Corporate photo booths tend to rely on the versatility of advanced digital camera technology, but will historic instant film ever become the standard again?
Will Analogue Photo Booths Ever Make A Serious Comeback?
This year marks the 100th anniversary since the invention of the photo booth as we recognise it today, and there is a massive difference between the versatile corporate booths available to hire today and the more rudimentary film-based solutions of the distant past.
Whilst Anatol Josepho’s Photomaton booth was technically not the first ever photo booth when it was patented and launched in 1925, it was the first that automated the entire experience, allowing anyone to pop in, pay 25 cents and have a strip of eight pictures eight minutes later.
For a wide range of reasons, photo booths took off not only as a way for people to get passport-quality photographs, but also as a way of bringing people together.
Most people will have an experience of going into a photo booth and having fun with the camera. In Japan there is an entire culture based around it.
However, when photo booths made a comeback in the 2010s, they were typically not analogue cameras that printed a strip of film that developed after a few seconds or minutes.

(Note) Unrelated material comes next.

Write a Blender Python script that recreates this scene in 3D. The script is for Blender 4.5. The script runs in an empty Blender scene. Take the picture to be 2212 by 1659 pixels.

Instead, they are highly versatile, adaptable, unique and customisable digital systems that are often booked for events and provide both physical and digital copies of photographs for social media and mementos.
Because of this, it seems extremely unlikely that analogue photo booths will make a comeback as the most common type of photo booth available.
Whilst instant film is more available now than it was when companies such as Kodak went bankrupt, it is still seen as a niche concern primarily for hobbyists.
However, at the same time, it is also unlikely that analogue photo booths will ever truly go extinct. They are historical artefacts with entire exhibitions made about them, and there will always be people who enjoy the nostalgia of the traditional booth.
Much like how Impossible (now Polaroid) brought back the instant camera, there will always be people keeping analogue photo booths alive, even if they will never be the norm at weddings and corporate events.